No pictures belong in the copy; return exactly the lines from the one with "Write the bpy" through the one with "COL = scene.collection", both ends included, and nothing else.

Items from a dataset
···

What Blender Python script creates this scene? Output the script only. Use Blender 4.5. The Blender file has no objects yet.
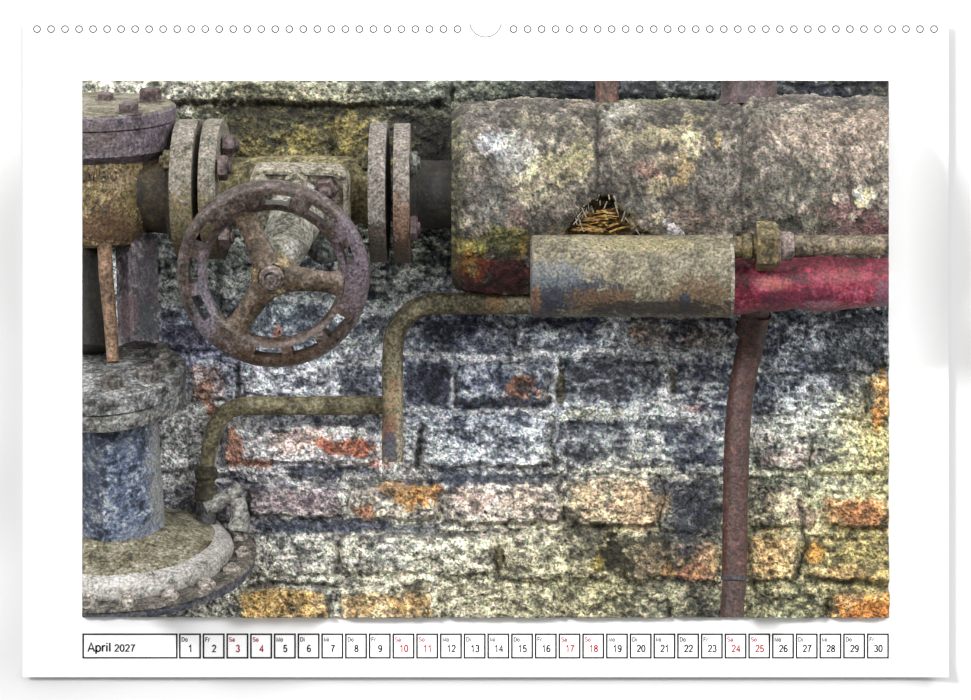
import bpy, bmesh, math, random
import numpy as np
from mathutils import Vector, Matrix, noise as mnoise
random.seed(4)
PI = math.pi
C = bpy.context.scene.collection
S = 0.002          # metres per photograph pixel on the page plane
D = 8.0            # camera distance from the page
E = 2.0           # light reaching a front-facing surface, used to turn seen colours into surface colours
CAM = Vector((0, -D, 0))
X0, X1, Y0, Y1 = 82.2, 888.8, 80.5, 617.3     # the picture's edges on the page

def K(d): return S * (D - d * S) / D           # metres per pixel for something d pixels in front of the page
def P(px, py, d=0.0):
    k = K(d); return Vector(((px - 485.5) * k, -d * S, (350 - py) * k))
def lin(c):
    return tuple((v / 255 / 12.92) if v / 255 <= 0.04045 else ((v / 255 + 0.055) / 1.055) ** 2.4 for v in c)
def alb(c, e=None):
    e = e or E
    g = 0.35 * c[0] + 0.5 * c[1] + 0.15 * c[2]; c = [g + (v - g) * 0.78 for v in c]
    return tuple(min(0.92, v / e) for v in lin(c))

# ------------------------------------------------------------------ numpy noise
rng = np.random.RandomState(11)
TAB = rng.rand(512, 512)
def vnoise(x, y, seed=0):
    xi = np.floor(x).astype(int); yi = np.floor(y).astype(int)
    fx = x - xi; fy = y - yi
    fx = fx * fx * (3 - 2 * fx); fy = fy * fy * (3 - 2 * fy)
    a = TAB[(xi + seed * 37) % 512, (yi + seed * 91) % 512]; b = TAB[(xi + 1 + seed * 37) % 512, (yi + seed * 91) % 512]
    c = TAB[(xi + seed * 37) % 512, (yi + 1 + seed * 91) % 512]; d = TAB[(xi + 1 + seed * 37) % 512, (yi + 1 + seed * 91) % 512]
    return (a * (1 - fx) + b * fx) * (1 - fy) + (c * (1 - fx) + d * fx) * fy
def fbm(x, y, sc, octv=3, seed=0):
    r = 0; amp = 1; tot = 0
    for o in range(octv):
        r = r + amp * vnoise(x / sc * 2 ** o, y / sc * 2 ** o, seed + o * 7); tot += amp; amp *= 0.6
    return r / tot
def sst(a, b, x):
    t = np.clip((x - a) / (b - a), 0, 1); return t * t * (3 - 2 * t)

# ------------------------------------------------------------------ objects
def tag(o, label=None, cat=None, group=None, kind=None):
    if label: o['label'] = label
    if cat: o['category'] = cat
    if group: o['group'] = group
    if kind: o['kind'] = kind
    return o
def thing(name, label, cat, base, group=None):
    o = bpy.data.objects.new(name, None); C.objects.link(o)
    o.location = base; o.empty_display_size = 0.05
    o['base'] = tuple(base)
    tag(o, label, cat, group); return o
BASES = {}
def base_of(o):
    while o.parent: o = o.parent
    return o.location.copy()

PL = [Vector((-D, (X0 - 485.5) * S, 0)), Vector((D, -(X1 - 485.5) * S, 0)),
      Vector((0, -(350 - Y0) * S, D)), Vector((0, (350 - Y1) * S, -D))]
def clip(bm):
    for n in PL:
        r = bmesh.ops.bisect_plane(bm, geom=bm.verts[:] + bm.edges[:] + bm.faces[:], dist=1e-6,
                                   plane_co=CAM, plane_no=n.normalized(), clear_outer=True)
        ed = [e for e in r['geom_cut'] if isinstance(e, bmesh.types.BMEdge) and e.is_valid]
        if ed:
            try: bmesh.ops.edgeloop_fill(bm, edges=ed)
            except Exception: pass
    return bm
def obj(name, bm, mat, parent=None, base=None, docl=True, smooth=True, sharp=35, recalc=True):
    if docl: clip(bm)
    b = base_of(parent) if parent else (base or Vector((0, 0, 0)))
    bmesh.ops.translate(bm, verts=bm.verts[:], vec=-b)
    if recalc: bmesh.ops.recalc_face_normals(bm, faces=bm.faces[:])
    for f in bm.faces: f.smooth = smooth
    if smooth:
        for e in bm.edges:
            if len(e.link_faces) == 2 and e.calc_face_angle(0) > math.radians(sharp): e.smooth = False
    me = bpy.data.meshes.new(name); bm.to_mesh(me); bm.free()
    me.materials.append(mat)
    o = bpy.data.objects.new(name, me); C.objects.link(o)
    if parent: o.parent = parent
    else: o.location = b
    return o

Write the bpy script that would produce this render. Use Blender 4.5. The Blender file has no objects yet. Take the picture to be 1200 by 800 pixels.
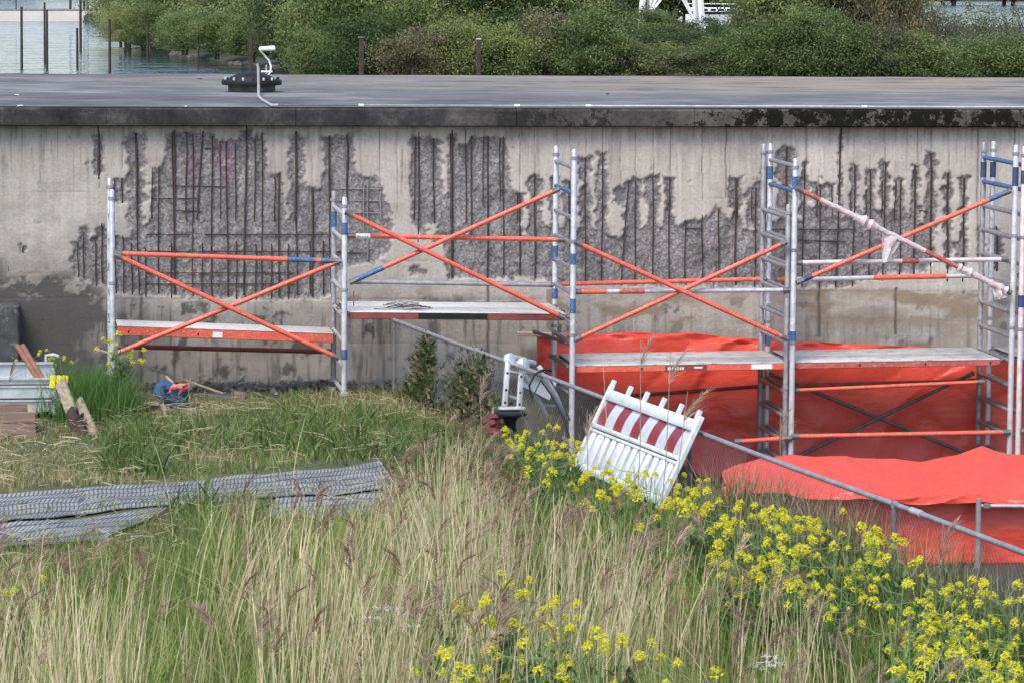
import bpy, math, random
import numpy as np
from mathutils import Vector, Matrix, noise as mnoise

random.seed(7)
RNG = np.random.default_rng(11)
scene = bpy.context.scene
COL = scene.collection

# ------------------------------------------------------------------ camera
F = 4200.0                      # focal length in pixels of the 1200 px wide photograph
CAM = np.array([0.0, -41.0, 4.80])
YAW, PITCH, ROLL = math.radians(7.9), math.radians(5.98), math.radians(0.45)
fwd = np.array([math.sin(YAW)*math.cos(PITCH), math.cos(YAW)*math.cos(PITCH), -math.sin(PITCH)])
r0 = np.array([math.cos(YAW), -math.sin(YAW), 0.0])
u0 = np.cross(r0, fwd)
rgt = r0*math.cos(ROLL) + u0*math.sin(ROLL)
upv = u0*math.cos(ROLL) - r0*math.sin(ROLL)
cd = bpy.data.cameras.new('camera')
cd.sensor_width = 36.0
cd.lens = F/1200*36
cd.clip_start = 0.5
cd.clip_end = 6000
cam = bpy.data.objects.new('camera', cd)
COL.objects.link(cam)
M = Matrix.Identity(4)
for i in range(3):
    M[i][0] = rgt[i]; M[i][1] = upv[i]; M[i][2] = -fwd[i]; M[i][3] = CAM[i]
cam.matrix_world = M
scene.camera = cam

# ------------------------------------------------------------------ sky, sun, exposure
SUN_EL, SUN_AZ = math.radians(52), math.radians(215)      # azimuth clockwise from +Y
world = bpy.data.worlds.new('World')
scene.world = world
world.use_nodes = True
wn = world.node_tree
wn.nodes.clear()
wo = wn.nodes.new('ShaderNodeOutputWorld')
wb = wn.nodes.new('ShaderNodeBackground')
ws = wn.nodes.new('ShaderNodeTexSky')
ws.sky_type = 'NISHITA'
ws.sun_disc = False
ws.sun_elevation = SUN_EL
ws.sun_rotation = SUN_AZ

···

Full response
Write the bpy script that would produce this render. Use Blender 4.5. The Blender file has no objects yet. Take the picture to be 1200 by 800 pixels.
import bpy, math, random
import numpy as np
from mathutils import Vector, Matrix, noise as mnoise

random.seed(7)
RNG = np.random.default_rng(11)
scene = bpy.context.scene
COL = scene.collection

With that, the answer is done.